Tulum was once known for its laid-back atmosphere and pristine beaches, but now it is known chiefly for partying. Photo: Carlos Rosado van der Gracht / Yucatán Magazine

Over the last couple of decades, Tulum has earned the title of the party capital of the Riviera Maya

But large drug-fuelled parties and a sense of anything goes have created an atmosphere that even several investors are starting to worry about. 

“We don´t want people to only think of Tulum as a party destination. We really have so much more to offer,” said Tulum’s hotel association vice-president, Alfredo Soto Martínez. 

Also causing concern are the rising levels of violence in the resort town, as well as unregulated and unfettered growth. 

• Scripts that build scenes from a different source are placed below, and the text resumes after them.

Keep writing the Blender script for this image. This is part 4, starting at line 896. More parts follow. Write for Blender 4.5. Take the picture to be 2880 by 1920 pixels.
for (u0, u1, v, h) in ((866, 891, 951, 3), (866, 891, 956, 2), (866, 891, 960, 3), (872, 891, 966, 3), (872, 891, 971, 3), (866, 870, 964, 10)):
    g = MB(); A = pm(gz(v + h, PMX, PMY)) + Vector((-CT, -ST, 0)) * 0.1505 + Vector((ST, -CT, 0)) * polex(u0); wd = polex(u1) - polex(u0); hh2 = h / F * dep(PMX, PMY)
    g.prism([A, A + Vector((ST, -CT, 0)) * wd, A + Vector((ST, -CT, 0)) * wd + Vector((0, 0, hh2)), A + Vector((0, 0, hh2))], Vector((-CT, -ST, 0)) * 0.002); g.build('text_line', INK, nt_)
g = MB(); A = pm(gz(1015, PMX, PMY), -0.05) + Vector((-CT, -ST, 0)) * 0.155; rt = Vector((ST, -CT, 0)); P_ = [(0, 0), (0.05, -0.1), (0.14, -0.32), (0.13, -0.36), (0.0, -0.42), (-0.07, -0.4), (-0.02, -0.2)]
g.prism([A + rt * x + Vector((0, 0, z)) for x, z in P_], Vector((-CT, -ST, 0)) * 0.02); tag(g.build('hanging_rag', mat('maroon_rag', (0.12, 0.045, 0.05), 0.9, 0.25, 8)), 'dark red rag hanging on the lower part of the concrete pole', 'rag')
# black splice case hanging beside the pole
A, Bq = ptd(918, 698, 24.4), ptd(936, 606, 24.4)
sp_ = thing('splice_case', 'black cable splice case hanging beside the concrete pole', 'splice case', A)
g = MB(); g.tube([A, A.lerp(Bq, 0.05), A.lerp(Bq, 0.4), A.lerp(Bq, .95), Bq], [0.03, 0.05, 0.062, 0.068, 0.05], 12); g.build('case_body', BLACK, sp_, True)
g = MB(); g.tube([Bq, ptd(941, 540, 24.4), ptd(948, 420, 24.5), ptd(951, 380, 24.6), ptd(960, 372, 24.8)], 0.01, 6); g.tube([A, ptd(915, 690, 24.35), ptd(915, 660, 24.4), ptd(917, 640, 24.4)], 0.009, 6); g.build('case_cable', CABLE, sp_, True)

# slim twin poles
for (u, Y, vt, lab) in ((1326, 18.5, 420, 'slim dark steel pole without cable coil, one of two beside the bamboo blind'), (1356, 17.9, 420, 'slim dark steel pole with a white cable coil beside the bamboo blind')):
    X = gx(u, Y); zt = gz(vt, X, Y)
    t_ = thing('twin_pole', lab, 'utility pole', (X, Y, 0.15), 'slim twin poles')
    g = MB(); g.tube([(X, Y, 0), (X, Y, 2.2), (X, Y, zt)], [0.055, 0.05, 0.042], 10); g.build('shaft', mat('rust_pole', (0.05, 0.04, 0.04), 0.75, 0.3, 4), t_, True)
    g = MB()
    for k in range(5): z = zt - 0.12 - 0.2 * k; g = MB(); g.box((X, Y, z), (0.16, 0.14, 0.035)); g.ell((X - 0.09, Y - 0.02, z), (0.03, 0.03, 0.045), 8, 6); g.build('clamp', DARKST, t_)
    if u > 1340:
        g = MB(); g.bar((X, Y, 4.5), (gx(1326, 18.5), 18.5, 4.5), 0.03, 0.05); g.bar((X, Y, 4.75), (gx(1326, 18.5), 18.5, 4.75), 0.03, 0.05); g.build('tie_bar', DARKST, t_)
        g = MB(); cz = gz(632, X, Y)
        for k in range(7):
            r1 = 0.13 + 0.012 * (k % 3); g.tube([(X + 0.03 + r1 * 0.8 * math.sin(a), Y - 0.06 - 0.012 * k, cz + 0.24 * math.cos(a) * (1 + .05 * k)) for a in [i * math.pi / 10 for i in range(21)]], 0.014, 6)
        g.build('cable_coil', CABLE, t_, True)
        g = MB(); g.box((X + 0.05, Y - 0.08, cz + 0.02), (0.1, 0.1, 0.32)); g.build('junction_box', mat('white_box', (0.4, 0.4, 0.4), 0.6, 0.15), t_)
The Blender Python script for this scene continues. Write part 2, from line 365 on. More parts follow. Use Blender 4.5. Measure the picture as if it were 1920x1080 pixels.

In a recent meeting of Tulum’s hotel association, members highlighted the importance of creating an atmosphere of safety and returning Tulum to the “tranquil paradise” it once was.

Earlier: Tulum hotel forbids employees to speak Mayan amongst themselves

Similar concerns have been voiced in other nearby resort communities, including Playa del Carmen. 

But other than being victims of their success, it is true that authorities in these resort cities have turned a blind eye to illegal activities and allowed a party atmosphere to thrive. 

There is also the issue of police harassment, often in the early morning hours when tourists return to their hotels.

“I have been shaken down for money by police twice since I got to Tulum. There certainly is a feeling that the cops are here to take advantage of you,” an American tourist, Vince McNeil, told  Yucatán Magazine last summer.

Illegal drug dealing also seems to be becoming more and more blatant as middlemen often whisper, or sometimes even scream at passing tourists, “coke, weed, crystal!”